--- WRITTEN EXERCISE ---
Each line below is to be written out in full, exactly as shown.

— Begin —

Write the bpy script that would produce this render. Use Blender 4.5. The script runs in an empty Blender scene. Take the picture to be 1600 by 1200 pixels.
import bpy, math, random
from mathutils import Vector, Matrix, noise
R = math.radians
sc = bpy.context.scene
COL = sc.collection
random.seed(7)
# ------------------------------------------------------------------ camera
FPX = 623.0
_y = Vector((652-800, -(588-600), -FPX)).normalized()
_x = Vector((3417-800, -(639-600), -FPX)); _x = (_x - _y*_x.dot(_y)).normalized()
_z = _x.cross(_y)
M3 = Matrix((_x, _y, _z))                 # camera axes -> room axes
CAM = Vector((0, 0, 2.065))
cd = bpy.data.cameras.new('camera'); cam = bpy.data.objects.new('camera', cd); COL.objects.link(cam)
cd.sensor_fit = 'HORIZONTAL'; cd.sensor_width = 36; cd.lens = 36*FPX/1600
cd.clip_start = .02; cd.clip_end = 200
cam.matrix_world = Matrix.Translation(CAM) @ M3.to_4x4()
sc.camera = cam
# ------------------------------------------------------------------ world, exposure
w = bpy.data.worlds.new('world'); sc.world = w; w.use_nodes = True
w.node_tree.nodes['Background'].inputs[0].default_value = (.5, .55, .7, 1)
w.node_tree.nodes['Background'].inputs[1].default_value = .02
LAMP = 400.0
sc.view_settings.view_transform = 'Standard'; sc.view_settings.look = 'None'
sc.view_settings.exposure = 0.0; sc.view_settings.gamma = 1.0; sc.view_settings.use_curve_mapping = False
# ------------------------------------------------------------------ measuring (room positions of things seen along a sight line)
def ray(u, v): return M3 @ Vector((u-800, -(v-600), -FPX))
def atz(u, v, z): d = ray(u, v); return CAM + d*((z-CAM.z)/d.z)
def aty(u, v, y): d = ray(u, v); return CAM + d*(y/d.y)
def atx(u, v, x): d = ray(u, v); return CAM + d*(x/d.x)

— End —

--- EXERCISE OUTPUT ---
Write the bpy script that would produce this render. Use Blender 4.5. The script runs in an empty Blender scene. Take the picture to be 1600 by 1200 pixels.
import bpy, math, random
from mathutils import Vector, Matrix, noise
R = math.radians
sc = bpy.context.scene
COL = sc.collection
random.seed(7)
# ------------------------------------------------------------------ camera
FPX = 623.0
_y = Vector((652-800, -(588-600), -FPX)).normalized()
_x = Vector((3417-800, -(639-600), -FPX)); _x = (_x - _y*_x.dot(_y)).normalized()
_z = _x.cross(_y)
M3 = Matrix((_x, _y, _z))                 # camera axes -> room axes
CAM = Vector((0, 0, 2.065))
cd = bpy.data.cameras.new('camera'); cam = bpy.data.objects.new('camera', cd); COL.objects.link(cam)
cd.sensor_fit = 'HORIZONTAL'; cd.sensor_width = 36; cd.lens = 36*FPX/1600
cd.clip_start = .02; cd.clip_end = 200
cam.matrix_world = Matrix.Translation(CAM) @ M3.to_4x4()
sc.camera = cam
# ------------------------------------------------------------------ world, exposure
w = bpy.data.worlds.new('world'); sc.world = w; w.use_nodes = True
w.node_tree.nodes['Background'].inputs[0].default_value = (.5, .55, .7, 1)
w.node_tree.nodes['Background'].inputs[1].default_value = .02
LAMP = 400.0
sc.view_settings.view_transform = 'Standard'; sc.view_settings.look = 'None'
sc.view_settings.exposure = 0.0; sc.view_settings.gamma = 1.0; sc.view_settings.use_curve_mapping = False
# ------------------------------------------------------------------ measuring (room positions of things seen along a sight line)
def ray(u, v): return M3 @ Vector((u-800, -(v-600), -FPX))
def atz(u, v, z): d = ray(u, v); return CAM + d*((z-CAM.z)/d.z)
def aty(u, v, y): d = ray(u, v); return CAM + d*(y/d.y)
def atx(u, v, x): d = ray(u, v); return CAM + d*(x/d.x)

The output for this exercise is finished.